Hoffman is highly intelligent, well educated, with broadbased understanding of the atrocities, the loss and the uprooting, the courage to begin anew, of those who emerged from the camps. She perceives the ambiguous borders between victimhood and dangerous resistance, the fateful choices her parents faced on a daily basis.

Her book is a highly valuable contribution to a world where conditions of genocide still exist.

Rating: 5 stars
Summary: Remembering beyond the survivors.
Review: As the Holocaust passes further into history so are the survivors. The direct memories are being replaced by stores, books, museums. The author is a child of Polish Jews who survived the Holocaust with the help of neighbors, but whose entire families perished. She investigates the historical, psychological and moral implications of the second generation experience. How do you maintain an authentic version of its events.

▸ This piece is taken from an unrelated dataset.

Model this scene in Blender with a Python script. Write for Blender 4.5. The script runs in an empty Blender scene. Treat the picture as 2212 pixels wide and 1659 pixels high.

It would be nice to say that the Holocaust was a unique experience in world history. And in some ways, its magnitude, and its mechanistic operation. Perahaps even more so with its publicity and the presence in our society. Unfortunately with Pol Pot's followers in Cambodia and the horribly named ethnic cleansing in the Balkans and several countries in Africa it isn't unique.

Rating: 5 stars
Summary: The motion of knowing
Review: In addition to a being a powerful memoir that asks probing questions about the legacy of the Holocaust, this book creates an image of the living nature of knowledge: its origins, its protection, its growth and advance from the private mind into the public domain and beyond- from a private lived experience into public art. I think her vision of knowledge spills beyond the borders of the Holocaust, if such an event can be said to have "borders." This is really a great book.